After making his debut in the world of fashion with the collection unveiled on the Paris FW runway last season, Li-Ning is to be considered among the most awaited brands of Paris Fashion Week, as was during the Milanese one: certainly because of the debut of the collaboration with Neil Barrett (with whom two running sneakers were designed, the Lion Dance model and the Essence 2.3), but also for the footwear partnership with Random Identities, the brand founded in 2014 by the Italian designer Stefano Pilati with whom Li-Ning has already collaborated on a very colorful summer collection inspired by one of the traditional Chinese sports, ping-pong.

Together they developed the Aurora 2020, the cycling shoe inspired by a 2004 model to which an LED system has been applied on the upper that makes it futuristic. The arrival of the Chinese brand on the international fashion scene was the big goal declared a few years ago by Li-Ning, which closed 2019 with record numbers on the Hong Kong Stock Exchange and a growth of 200% which attested to the brand's value at over $ 6 billion, the best performer in the MSCI Asia Pacific Index and the top gainer among clothing companies globally.

Li-Ning was founded in China in 1989 by the namesake gymnast, winner of 106 gold medals including 3 Olympic ones, soon becoming a common and reliable brand on the local market also thanks to the smart intuitions of the former athlete and a policy of very affordable prices. Li-Ning gained enormous popularity internationally during the 2008 Beijing Olympic Games thanks to the opening ceremony, during which Li-Ning personally was chosen to complete the relay of the Olympic torch, in which he participated wearing rigorously the clothes of his brand while the event was broadcast worldwide. It was the time to try to go beyond national borders, and so the Chinese brand began its long process of expansion on the world stage, implementing a gradual aesthetic migration from sportswear to lifestyle to streetswear in order to increase its horizons in terms of target and popularity, but above all through an evolution of taste.

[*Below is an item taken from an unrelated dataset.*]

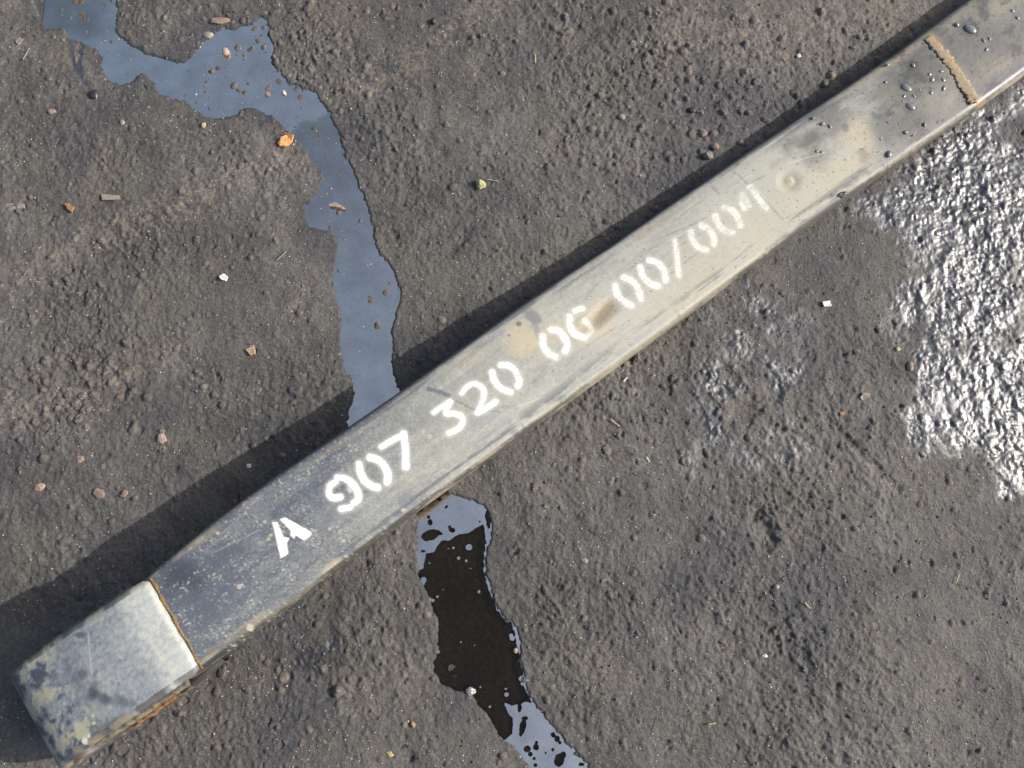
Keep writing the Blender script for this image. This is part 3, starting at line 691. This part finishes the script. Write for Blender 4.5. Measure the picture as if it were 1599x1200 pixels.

To conquer the Occidental scene (only the American one, for example, holds 40% of the sneaker market) there could be no better choice than to beat the basketball route: Li-Ning was the official marketing partner of the NBA and sponsor of the Argentine national team and already in 2006 he had managed to sign many deals with numerous NBA stars such as Shaquille O'Neal, Baron Davis, Josè Calderon, Evan Turner and James McCollum, while in 2012 the signature of Dwayne Wade arrived, who recently renewed his relationship with the Chinese brand by signing a lifetime deal that also allowed him to develop, within Li-Ning, his personal brand: Way of Wade. Despite the US-China diplomatic case that broke out in October 2019 and that concerned the Houston Rockets tour in Asia, Li-Ning has not lost his appeal in the American world at all but rather has emerged strengthened by these tensions, and could soon announce the last testimonial, Jimmy Butler.

The approach to the European and US market has been progressive, and has allowed Li-Ning to build an increasingly solid connection year after year, faster than other ambitious Asian brands such as Yonex, UNIQLO and Anta Sports. If in a 1998 Hill + Knowlton Strategies survey almost no Chinese interviewee considered the brands of their country to be 'cool' enough, today the native brands have the weapons to be able to try at least to compete with global giants such as Nike and adidas. This growth also took place thanks to the ability to 'detach' itself from the similarity of the L-logo with Nike's Swoosh, moving from the 2010 rebranding which actually increased the brand's certainties and self-esteem by reshaping its graphic identity, to finish the partnership with the Stefano Pilati brand that has contributed to perhaps definitively fill the gap that Li-Ning was missing in order to become an attractive reality even in the difficult world of streetwear. On the other hand, as stated in the slogan that stands out on the official website of the brand, 'Anything is Possible'.